BEGIN Material provided
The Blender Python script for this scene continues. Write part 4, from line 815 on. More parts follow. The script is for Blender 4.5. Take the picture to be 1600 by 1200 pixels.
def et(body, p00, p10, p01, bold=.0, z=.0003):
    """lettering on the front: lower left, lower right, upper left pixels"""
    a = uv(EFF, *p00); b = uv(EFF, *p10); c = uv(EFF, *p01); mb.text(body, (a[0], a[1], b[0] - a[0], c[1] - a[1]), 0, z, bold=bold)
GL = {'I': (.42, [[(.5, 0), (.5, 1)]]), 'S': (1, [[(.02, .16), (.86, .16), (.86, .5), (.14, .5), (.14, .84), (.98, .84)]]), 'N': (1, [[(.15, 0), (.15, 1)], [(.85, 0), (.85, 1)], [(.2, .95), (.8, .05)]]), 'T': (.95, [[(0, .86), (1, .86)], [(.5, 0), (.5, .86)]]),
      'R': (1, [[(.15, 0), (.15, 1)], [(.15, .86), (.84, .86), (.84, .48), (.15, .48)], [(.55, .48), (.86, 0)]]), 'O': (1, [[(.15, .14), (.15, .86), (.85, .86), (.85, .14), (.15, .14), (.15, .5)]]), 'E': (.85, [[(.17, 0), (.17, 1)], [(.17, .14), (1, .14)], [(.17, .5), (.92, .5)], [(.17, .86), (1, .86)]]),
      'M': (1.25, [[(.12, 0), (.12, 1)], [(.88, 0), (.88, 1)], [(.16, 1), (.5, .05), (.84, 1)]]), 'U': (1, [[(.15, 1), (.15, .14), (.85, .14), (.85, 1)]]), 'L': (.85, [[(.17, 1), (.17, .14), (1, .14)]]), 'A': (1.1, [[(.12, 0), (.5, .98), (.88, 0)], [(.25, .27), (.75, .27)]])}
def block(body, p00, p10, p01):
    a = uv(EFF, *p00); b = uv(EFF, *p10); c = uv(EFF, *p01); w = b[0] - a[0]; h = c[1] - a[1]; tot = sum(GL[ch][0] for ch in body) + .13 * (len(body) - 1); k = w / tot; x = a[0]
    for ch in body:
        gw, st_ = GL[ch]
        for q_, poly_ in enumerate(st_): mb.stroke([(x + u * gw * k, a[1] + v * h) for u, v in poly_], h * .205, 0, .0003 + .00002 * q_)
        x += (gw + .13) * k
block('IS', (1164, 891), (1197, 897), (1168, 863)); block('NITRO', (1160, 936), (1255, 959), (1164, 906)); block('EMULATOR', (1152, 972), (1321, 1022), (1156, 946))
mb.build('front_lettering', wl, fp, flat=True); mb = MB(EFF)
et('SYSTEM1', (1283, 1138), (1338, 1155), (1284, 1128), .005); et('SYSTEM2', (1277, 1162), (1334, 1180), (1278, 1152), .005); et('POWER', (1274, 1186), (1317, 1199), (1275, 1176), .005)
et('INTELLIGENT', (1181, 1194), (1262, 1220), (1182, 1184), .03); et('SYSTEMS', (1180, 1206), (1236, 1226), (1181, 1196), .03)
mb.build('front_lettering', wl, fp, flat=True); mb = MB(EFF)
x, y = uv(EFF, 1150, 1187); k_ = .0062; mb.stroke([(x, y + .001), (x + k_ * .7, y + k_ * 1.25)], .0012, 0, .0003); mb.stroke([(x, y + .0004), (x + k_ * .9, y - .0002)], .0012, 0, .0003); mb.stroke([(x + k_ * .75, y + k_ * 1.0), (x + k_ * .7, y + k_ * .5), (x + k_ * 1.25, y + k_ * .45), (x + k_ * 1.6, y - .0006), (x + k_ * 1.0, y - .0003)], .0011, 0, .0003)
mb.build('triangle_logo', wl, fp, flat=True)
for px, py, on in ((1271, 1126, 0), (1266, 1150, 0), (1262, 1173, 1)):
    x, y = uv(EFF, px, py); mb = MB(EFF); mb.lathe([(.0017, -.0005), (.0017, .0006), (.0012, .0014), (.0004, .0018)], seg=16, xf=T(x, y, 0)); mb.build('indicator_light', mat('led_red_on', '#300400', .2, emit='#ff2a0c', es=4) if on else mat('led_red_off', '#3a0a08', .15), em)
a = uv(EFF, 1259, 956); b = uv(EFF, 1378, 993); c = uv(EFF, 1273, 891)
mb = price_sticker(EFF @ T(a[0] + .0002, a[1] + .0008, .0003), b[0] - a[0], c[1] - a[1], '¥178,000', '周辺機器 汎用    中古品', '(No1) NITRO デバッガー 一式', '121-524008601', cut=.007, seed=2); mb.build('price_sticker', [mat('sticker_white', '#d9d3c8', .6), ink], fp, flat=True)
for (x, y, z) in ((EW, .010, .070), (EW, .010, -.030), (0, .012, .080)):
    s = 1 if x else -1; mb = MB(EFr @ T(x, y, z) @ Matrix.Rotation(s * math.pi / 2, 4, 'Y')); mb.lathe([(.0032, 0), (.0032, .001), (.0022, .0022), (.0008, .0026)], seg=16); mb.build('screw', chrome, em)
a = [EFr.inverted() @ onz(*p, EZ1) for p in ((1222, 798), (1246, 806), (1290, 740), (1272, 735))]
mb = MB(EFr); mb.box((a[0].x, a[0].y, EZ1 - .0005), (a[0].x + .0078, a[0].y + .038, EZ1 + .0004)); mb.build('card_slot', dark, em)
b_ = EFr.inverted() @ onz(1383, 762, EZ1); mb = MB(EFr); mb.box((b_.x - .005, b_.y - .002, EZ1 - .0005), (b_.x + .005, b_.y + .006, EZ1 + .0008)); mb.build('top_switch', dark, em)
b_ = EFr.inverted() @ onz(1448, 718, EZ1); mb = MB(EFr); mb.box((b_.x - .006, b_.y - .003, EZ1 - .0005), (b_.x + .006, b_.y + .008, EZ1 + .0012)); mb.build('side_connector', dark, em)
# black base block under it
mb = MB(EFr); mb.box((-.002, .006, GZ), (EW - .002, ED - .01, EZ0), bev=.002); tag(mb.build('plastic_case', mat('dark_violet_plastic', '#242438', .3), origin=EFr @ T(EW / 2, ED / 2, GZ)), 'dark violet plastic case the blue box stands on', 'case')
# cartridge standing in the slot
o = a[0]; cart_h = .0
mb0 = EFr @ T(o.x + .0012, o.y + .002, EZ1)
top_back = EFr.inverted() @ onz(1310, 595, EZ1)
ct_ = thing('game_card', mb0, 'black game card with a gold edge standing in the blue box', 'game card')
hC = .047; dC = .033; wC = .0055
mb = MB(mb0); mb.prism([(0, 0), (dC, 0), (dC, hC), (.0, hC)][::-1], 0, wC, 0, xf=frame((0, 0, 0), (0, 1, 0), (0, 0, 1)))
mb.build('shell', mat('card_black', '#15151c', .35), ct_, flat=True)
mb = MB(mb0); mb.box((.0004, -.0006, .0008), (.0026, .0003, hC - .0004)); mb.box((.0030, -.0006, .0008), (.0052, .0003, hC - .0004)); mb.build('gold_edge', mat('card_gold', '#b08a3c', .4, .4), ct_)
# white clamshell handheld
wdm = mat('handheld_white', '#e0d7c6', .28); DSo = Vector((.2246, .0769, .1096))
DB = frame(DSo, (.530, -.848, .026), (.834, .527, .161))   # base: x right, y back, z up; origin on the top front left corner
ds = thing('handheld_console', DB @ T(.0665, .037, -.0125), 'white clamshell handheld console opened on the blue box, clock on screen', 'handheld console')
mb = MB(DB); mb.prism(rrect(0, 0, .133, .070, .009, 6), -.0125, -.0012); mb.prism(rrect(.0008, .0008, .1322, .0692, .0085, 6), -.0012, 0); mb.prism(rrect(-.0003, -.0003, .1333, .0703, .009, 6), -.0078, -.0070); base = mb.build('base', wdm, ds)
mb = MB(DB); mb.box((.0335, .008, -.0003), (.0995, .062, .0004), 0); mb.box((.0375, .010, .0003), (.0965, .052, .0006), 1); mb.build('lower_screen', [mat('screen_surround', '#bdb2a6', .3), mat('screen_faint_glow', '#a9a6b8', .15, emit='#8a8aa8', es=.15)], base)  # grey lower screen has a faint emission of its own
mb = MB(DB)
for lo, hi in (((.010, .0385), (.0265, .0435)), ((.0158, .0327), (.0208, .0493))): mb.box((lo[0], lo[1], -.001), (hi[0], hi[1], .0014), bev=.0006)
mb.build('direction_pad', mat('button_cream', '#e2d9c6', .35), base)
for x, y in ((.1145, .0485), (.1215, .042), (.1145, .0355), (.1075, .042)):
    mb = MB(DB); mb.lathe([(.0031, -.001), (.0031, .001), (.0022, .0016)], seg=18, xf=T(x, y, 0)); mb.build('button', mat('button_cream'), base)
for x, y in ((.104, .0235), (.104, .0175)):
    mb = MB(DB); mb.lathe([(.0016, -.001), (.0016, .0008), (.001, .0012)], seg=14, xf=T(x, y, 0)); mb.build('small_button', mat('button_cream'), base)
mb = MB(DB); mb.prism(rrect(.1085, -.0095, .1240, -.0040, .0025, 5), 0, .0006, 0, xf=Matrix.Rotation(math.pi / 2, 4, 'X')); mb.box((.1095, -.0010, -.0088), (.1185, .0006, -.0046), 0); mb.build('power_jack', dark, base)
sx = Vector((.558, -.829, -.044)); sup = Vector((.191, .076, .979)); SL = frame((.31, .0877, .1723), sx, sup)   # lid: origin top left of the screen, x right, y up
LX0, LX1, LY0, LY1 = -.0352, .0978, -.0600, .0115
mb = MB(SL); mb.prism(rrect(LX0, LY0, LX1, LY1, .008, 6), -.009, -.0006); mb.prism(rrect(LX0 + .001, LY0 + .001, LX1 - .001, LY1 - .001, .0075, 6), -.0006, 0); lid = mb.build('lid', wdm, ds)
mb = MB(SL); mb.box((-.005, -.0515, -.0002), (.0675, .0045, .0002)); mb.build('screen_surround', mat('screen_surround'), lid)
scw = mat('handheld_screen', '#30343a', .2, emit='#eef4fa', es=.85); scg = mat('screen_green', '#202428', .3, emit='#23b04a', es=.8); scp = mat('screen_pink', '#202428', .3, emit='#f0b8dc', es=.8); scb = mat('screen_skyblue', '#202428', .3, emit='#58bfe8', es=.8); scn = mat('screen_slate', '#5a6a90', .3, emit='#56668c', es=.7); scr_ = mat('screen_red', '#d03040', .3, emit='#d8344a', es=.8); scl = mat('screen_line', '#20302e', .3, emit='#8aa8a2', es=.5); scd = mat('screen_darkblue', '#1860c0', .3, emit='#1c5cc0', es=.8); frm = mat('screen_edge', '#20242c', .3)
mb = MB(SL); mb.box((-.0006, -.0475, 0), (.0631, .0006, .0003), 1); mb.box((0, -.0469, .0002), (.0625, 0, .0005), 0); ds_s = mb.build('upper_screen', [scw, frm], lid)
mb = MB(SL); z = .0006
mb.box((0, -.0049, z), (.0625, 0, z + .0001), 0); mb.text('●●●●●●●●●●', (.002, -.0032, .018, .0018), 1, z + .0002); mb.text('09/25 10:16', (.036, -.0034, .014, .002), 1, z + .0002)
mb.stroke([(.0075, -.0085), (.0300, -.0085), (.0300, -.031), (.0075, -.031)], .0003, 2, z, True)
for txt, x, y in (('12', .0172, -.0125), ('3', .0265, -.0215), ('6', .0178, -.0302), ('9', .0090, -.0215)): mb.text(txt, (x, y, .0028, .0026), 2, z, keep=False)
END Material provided
## Goal
Using the listing above, pull out all lines that hold the word "pixels".

## Task output
The Blender Python script for this scene continues. Write part 4, from line 815 on. More parts follow. The script is for Blender 4.5. Take the picture to be 1600 by 1200 pixels.
    """lettering on the front: lower left, lower right, upper left pixels"""